Dato il ruolo, quale tipo di Stato? Gli USA non hanno attirato nell’orbita pubblica pezzi del settore privato. Al contrario, hanno spinto parte del settore pubblico a ragionare da operatore privato, badando più al raggiungimento di obiettivi che al rispetto di vincoli formali, e accettandone i rischi. Se un ufficiale del DoD incaricato di cercare nuove tecnologie vede una startup interessante, il contratto di Proof of Concept arriva in pochi giorni e con pochi passaggi burocratici, così come iRobot ha vinto commesse pubbliche perché le regole non penalizzavano le startup a favore di imprese incumbent. Analogo dinamismo “imprenditoriale” è riscontrabile anche nel ruolo di regolatore. Dall’avvio di piattaforme come Uber alla sperimentazione della guida autonoma, le autorità USA si sono dimostrate aperte alle novità, consapevoli che è sciocco regolamentare ciò che non ha ancora mosso i primi passi, e in base al principio che ciò che non è esplicitamente proibito vada permesso. Su questi due temi il confronto con l’Europa, e soprattutto con l’Italia, è impietoso: provate a convincere un funzionario di una ASL a scrivere un bando che permetta di acquistare beni o servizi innovativi anche da startup, o un dirigente provinciale ad autorizzare un impianto pilota innovativo nel campo della circular economy. Certo, la cultura amministrativa e le norme sono assai diverse sulle due sponde dell’Atlantico ma, proprio perché rilevanti, queste differenze non possono essere trascurate.
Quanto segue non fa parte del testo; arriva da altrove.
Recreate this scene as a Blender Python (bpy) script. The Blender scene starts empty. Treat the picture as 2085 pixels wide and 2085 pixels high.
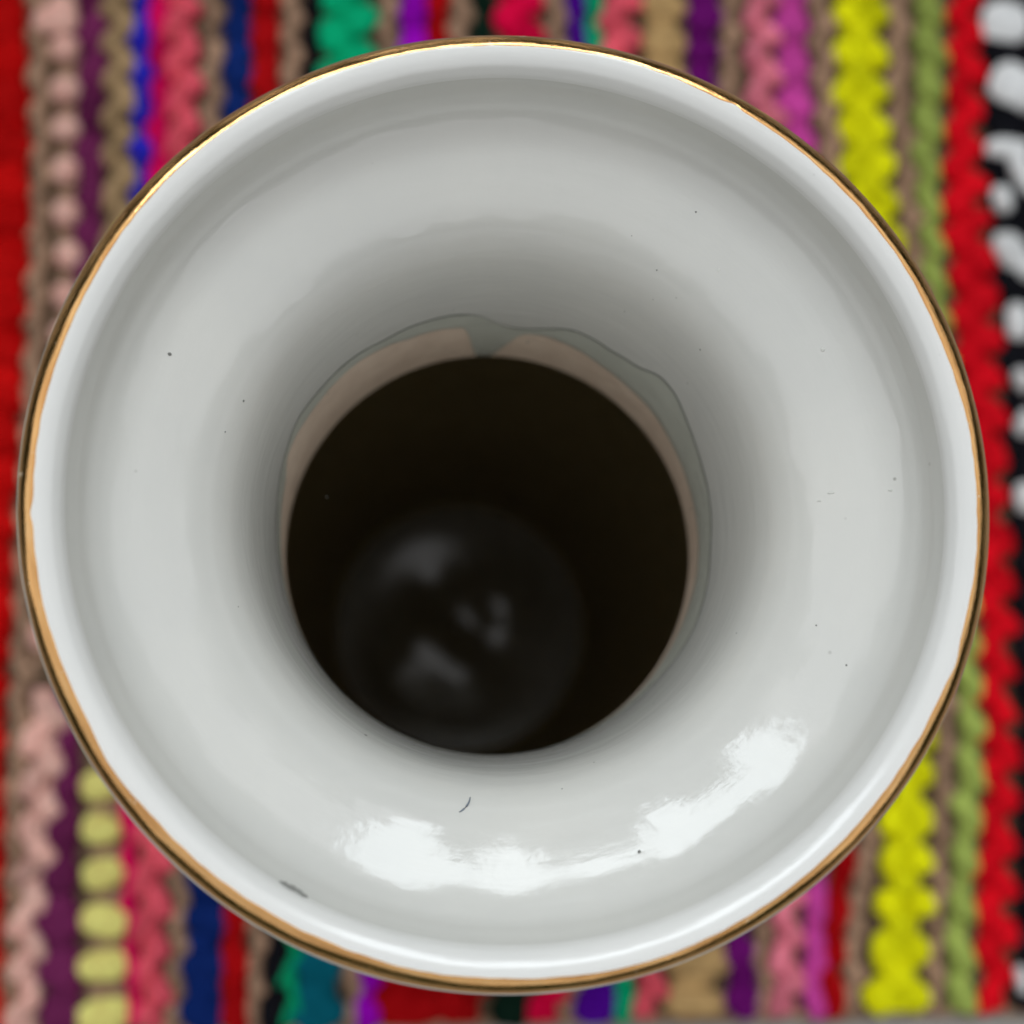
import bpy, bmesh, math, random
import numpy as np
from mathutils import Matrix, Vector
random.seed(11); rng = np.random.default_rng(5)
CM = 0.01
sc = bpy.context.scene
C = sc.collection

# ------------------------------------------------------------------ camera
RIM = 34.95                                  # height of the vase mouth above the rug's underside, cm
rot = Matrix(((0.9982048, 0.0, -0.0598923), (-0.0082893, 0.9903759, -0.1381553), (0.0593159, 0.1384037, 0.988598)))
cam = bpy.data.cameras.new("camera")
cam.sensor_width = 36.0; cam.lens = 46.8
cam.clip_start = 0.005; cam.clip_end = 200.0
cam.dof.use_dof = True; cam.dof.focus_distance = 0.181; cam.dof.aperture_fstop = 11.5
camo = bpy.data.objects.new("camera", cam); C.objects.link(camo)
m4 = rot.to_4x4(); m4.translation = Vector((-1.009, -2.557, 51.144)) * CM
camo.matrix_world = m4
sc.camera = camo

# ------------------------------------------------------------------ daylight
SUN_EL, SUN_AZ = math.radians(45), math.radians(6)     # azimuth measured from +Y towards -X
world = bpy.data.worlds.new("World"); sc.world = world; world.use_nodes = True
wn = world.node_tree.nodes; wl = world.node_tree.links
sky = wn.new("ShaderNodeTexSky"); sky.sky_type = 'NISHITA'; sky.sun_disc = False
sky.sun_elevation = SUN_EL; sky.sun_rotation = -SUN_AZ
sky.air_density = 1.0; sky.dust_density = 0.5; sky.ozone_density = 1.0
wn["Background"].inputs["Strength"].default_value = 0.13
hs = wn.new("ShaderNodeHueSaturation"); hs.inputs["Saturation"].default_value = 0.04      # a veiled, whitish sky
wl.new(sky.outputs[0], hs.inputs["Color"]); wl.new(hs.outputs[0], wn["Background"].inputs["Color"])
sl = bpy.data.lights.new("sun", 'SUN'); sl.energy = 1.1; sl.angle = math.radians(43); sl.color = (0.86, 0.95, 1.0)
so = bpy.data.objects.new("sun", sl); C.objects.link(so)
sd = Vector((-math.sin(SUN_AZ) * math.cos(SUN_EL), math.cos(SUN_AZ) * math.cos(SUN_EL), math.sin(SUN_EL)))
so.rotation_euler = sd.to_track_quat('Z', 'Y').to_euler()
so.location = sd * 3
sc.view_settings.view_transform = 'Standard'; sc.view_settings.look = 'None'
sc.view_settings.exposure = 1.05; sc.view_settings.gamma = 1.0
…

Che fare, dunque? Va bene pensare allo Stato come promotore di trasformazione, ma facendolo bene. Condizione necessaria e irrinunciabile è evitare che “il pubblico” possa nuocere ai processi innovativi e rendere inefficaci le azioni di policy, e questo richiede di operare drasticamente sui processi della PA e sulla giustizia.

Poi, si disegnino le policy in modo razionale: come nessuna persona intelligente punterebbe alla roulette sia sul rosso che sul nero, lo Stato smetta di dedicare risorse sia alla crescita delle imprese innovatrici, sia a tenere in piedi quelle che ne vengono spiazzate (Alitalia è solo la punta dell’iceberg di questa mentalità e costa al contribuente 1,8 milioni al giorno). Infine, rifletta bene sui rischi di un sistema di innovazione autoreferenziale e un po’ “sovranista”, che parte dalle risorse di Cassa Depositi e Prestiti per atterrare nella pancia delle grandi partecipate statali: quale può esserne l’attrattività per gli innovatori bravi?

In conclusione, l’ingenuo innamoramento di politici e funzionari pubblici verso il concetto di “Stato imprenditore” denota, nel trascurare contesto e problematiche attuative, grande superficialità. Se qualcuno mi dice che, in un Paese lontano, viaggiano veloci mettendo benzina nei mezzi di locomozione, dimenticandosi però di specificare che si parla di motociclette, non mi parrebbe una grande idea dare benzina al cavallo e pretendere che faccia “brum” quando gli si torce l’orecchio. Se va bene, capita nulla; se va male, rischio un calcione.